Nonostante Kubrick intendesse condannare la violenza invece di fomentarla, lettere minatorie dalla Gran Bretagna arrivarono a lui e alla sua famiglia, tanto da indurre il regista stesso a chiedere e ottenere dalla Warner Bros il ritiro della pellicola dalle sale locali. Nella maggior parte dei paesi del mondo, Italia compresa, il film fu vietato ai minori di 18 anni per le numerose scene di efferata violenza. In Italia il provvedimento di divieto ai minorenni durò fino al 1998, quando una sentenza del Consiglio di Stato lo abbassò ai minori di 14 anni rendendo così il film fruibile anche sul piccolo schermo.
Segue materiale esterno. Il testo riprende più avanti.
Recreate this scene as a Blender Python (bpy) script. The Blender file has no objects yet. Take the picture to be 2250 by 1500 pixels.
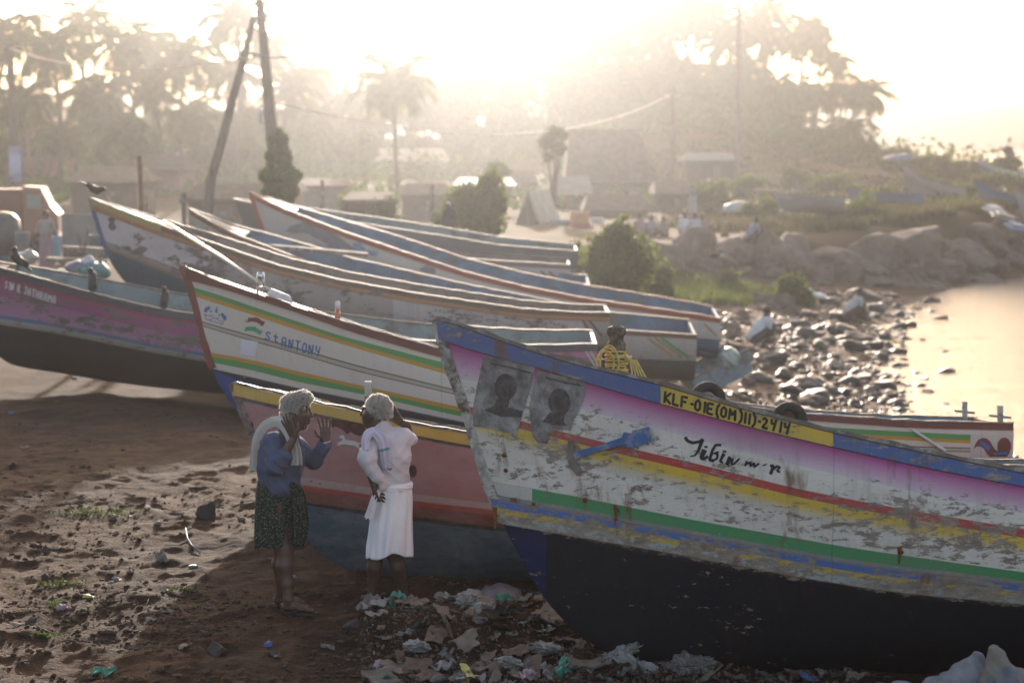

Sicuramente molti di voi avranno già visto questo film, in caso contrario, consiglio vivamente di farlo. Si tratta di uno dei più grandi capolavori della storia del cinema, una di quelle pellicole che non si possono non vedere; e sono certo che come me non riuscirete a staccare gli occhi dallo schermo per l’intera durata del film ma, a differenza di Alex durante la Cura Ludovico, non ci sarà nessuno a costringervi a farlo, semplicemente non potrete farne a meno.